Numerical Analysis of Multi-Stage Impingement Cooling Structure: Flow and Heat Transfer Characteristics

Abstract Impingement cooling is widely employed for thermal regulation of high-temperature components in gas turbine engines, owing to its high local convective heat transfer coefficients. However, the effectiveness of this method is compromised by the external crossflow caused by spent air from upstream jets, particularly in single-stage narrow channels with significant external crossflow. This study explores the flow and heat transfer characteristics of an innovative multi-stage impingement cooling structure. Our numerical analysis reveals that this multi-stage configuration significantly reduces the adverse effects of external crossflow, while also improving coolant utilization efficiency. Compared to the single-stage configuration, the multi-stage structure achieves higher Nusselt numbers on the target surface with only half the coolant consumption at an equivalent Reynolds number. The analysis indicates that single-stage configuration is inferior in terms of coolant mass flow rate and Nusselt number distribution, especially at minimal jet-to-target distances.
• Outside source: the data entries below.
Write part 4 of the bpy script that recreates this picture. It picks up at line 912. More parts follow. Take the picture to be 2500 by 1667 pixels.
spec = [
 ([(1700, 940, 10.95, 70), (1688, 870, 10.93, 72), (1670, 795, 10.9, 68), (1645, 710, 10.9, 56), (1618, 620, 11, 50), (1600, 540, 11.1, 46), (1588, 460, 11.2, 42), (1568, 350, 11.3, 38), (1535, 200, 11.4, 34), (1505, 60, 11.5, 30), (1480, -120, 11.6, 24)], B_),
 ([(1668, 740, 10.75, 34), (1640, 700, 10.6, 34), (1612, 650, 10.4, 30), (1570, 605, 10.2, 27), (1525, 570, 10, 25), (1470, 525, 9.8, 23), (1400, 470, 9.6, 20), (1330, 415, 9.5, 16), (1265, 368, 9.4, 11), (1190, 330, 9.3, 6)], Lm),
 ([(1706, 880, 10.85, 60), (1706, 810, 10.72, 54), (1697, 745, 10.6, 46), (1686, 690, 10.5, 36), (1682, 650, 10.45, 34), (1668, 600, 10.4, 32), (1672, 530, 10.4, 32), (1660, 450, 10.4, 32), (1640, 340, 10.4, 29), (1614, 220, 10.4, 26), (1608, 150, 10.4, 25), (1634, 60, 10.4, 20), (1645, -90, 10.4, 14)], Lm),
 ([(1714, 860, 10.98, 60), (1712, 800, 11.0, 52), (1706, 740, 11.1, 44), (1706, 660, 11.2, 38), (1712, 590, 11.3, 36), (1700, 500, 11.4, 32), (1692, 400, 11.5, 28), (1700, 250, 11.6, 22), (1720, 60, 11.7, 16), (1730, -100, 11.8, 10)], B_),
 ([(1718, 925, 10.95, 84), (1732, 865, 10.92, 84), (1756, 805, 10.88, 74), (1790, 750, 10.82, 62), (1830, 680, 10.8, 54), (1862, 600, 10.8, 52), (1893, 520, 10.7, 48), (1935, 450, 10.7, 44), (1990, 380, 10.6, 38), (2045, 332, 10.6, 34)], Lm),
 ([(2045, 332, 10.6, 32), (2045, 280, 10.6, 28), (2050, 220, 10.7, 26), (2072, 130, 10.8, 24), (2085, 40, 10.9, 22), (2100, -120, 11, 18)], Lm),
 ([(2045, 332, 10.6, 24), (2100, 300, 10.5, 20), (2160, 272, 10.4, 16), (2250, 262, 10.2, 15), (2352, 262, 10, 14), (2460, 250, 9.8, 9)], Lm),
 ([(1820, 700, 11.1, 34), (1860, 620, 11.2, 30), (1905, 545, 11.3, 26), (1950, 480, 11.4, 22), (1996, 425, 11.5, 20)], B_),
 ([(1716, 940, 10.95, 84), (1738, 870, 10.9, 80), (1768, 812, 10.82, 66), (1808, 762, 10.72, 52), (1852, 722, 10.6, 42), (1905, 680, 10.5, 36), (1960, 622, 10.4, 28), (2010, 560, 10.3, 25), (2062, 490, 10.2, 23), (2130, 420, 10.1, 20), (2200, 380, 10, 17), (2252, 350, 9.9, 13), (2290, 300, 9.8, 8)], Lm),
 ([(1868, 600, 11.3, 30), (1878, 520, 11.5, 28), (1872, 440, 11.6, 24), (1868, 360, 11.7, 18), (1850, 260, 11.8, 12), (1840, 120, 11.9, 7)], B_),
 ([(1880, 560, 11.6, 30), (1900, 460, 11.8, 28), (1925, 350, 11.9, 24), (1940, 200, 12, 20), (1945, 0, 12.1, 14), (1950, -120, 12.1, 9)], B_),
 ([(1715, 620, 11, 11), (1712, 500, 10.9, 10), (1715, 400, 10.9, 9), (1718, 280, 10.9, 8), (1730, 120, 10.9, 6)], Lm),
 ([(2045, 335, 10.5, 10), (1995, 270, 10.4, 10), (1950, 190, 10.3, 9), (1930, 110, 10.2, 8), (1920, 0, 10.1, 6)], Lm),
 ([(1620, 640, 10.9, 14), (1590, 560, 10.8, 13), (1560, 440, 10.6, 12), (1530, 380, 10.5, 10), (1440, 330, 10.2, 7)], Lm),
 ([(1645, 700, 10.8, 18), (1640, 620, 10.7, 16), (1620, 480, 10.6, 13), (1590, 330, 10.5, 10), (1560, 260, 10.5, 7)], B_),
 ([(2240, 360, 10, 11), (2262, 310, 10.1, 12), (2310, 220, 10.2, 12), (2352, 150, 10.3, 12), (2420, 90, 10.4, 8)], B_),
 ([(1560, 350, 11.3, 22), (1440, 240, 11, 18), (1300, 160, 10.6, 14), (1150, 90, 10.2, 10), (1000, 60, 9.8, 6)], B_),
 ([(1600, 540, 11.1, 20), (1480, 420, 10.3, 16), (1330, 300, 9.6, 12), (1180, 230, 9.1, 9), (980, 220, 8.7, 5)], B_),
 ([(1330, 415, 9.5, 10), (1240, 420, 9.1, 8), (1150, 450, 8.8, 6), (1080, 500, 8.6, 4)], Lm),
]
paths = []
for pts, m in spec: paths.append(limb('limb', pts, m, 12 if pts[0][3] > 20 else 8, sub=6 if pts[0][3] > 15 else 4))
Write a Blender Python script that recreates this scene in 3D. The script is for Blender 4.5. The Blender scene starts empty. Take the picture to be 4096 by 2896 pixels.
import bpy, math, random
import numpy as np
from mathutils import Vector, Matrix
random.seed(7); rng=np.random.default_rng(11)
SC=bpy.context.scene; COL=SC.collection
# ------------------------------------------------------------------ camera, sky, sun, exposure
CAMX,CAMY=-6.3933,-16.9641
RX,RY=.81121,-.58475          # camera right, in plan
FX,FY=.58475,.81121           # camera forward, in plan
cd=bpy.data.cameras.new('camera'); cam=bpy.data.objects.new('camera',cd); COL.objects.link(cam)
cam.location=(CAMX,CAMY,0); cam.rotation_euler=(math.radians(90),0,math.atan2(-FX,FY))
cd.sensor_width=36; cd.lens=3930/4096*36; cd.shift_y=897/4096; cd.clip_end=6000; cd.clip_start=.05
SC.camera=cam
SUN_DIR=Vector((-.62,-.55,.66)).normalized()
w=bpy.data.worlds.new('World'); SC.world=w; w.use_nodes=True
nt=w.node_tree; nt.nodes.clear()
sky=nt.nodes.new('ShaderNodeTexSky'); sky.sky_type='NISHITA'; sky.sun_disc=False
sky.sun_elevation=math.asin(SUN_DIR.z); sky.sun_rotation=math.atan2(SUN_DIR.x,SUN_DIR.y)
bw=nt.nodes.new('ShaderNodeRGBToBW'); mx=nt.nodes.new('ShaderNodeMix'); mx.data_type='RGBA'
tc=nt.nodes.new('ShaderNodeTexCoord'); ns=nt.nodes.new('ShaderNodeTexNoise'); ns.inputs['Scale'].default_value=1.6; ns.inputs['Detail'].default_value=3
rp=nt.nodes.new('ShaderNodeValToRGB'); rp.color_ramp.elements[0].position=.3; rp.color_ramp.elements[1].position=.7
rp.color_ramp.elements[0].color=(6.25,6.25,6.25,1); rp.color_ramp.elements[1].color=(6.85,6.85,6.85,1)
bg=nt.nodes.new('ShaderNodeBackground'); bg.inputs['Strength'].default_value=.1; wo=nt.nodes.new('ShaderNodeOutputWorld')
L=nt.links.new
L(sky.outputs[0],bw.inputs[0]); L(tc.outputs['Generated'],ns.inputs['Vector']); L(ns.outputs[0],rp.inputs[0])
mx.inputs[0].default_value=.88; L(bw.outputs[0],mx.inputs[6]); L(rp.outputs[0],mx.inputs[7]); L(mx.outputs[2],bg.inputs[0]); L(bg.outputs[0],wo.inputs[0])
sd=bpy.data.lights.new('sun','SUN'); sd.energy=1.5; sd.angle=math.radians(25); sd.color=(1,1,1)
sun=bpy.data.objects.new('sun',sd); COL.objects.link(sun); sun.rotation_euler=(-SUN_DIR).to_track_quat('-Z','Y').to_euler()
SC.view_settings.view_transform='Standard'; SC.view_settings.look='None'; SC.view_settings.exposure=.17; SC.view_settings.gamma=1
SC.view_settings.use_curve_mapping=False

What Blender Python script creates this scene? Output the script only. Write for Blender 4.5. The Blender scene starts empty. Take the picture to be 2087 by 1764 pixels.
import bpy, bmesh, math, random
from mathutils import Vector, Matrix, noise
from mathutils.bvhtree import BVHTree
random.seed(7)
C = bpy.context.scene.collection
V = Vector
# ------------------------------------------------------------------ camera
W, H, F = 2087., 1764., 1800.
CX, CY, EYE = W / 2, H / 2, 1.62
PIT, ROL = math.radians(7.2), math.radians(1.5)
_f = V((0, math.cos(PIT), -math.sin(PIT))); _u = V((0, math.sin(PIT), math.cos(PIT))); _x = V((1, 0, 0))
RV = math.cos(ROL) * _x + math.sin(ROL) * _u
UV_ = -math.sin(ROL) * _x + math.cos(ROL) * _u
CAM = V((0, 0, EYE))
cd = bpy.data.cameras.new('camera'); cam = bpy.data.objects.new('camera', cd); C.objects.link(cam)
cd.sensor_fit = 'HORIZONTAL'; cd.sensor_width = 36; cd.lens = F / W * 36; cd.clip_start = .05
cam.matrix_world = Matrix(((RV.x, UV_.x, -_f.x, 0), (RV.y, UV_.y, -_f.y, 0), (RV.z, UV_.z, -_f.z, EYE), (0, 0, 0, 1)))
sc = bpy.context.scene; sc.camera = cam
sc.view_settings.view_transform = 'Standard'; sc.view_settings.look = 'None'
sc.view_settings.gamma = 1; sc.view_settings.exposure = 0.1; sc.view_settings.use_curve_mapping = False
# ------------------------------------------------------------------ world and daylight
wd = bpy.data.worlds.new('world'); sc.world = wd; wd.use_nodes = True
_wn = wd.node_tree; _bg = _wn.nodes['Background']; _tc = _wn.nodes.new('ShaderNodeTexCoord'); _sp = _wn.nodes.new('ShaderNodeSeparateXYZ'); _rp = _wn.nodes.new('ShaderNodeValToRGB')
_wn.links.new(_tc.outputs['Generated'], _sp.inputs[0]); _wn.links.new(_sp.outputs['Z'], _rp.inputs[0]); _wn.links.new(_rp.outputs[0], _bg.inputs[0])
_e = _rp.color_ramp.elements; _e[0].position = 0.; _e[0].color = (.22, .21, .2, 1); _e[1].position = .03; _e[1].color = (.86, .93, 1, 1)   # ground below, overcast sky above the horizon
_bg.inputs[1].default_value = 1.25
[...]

In contrast, the multi-stage configuration effectively manages external crossflow, leading to a more uniform distribution of coolant and Nusselt number on the target surface. The superiority of the multi-stage configuration is further evidenced by its overall thermal efficiency, which considers both flow resistance and heat transfer. Moreover, a small transition chamber height in the second-stage can induce strong internal crossflow, potentially affecting optimal impingement cooling performance.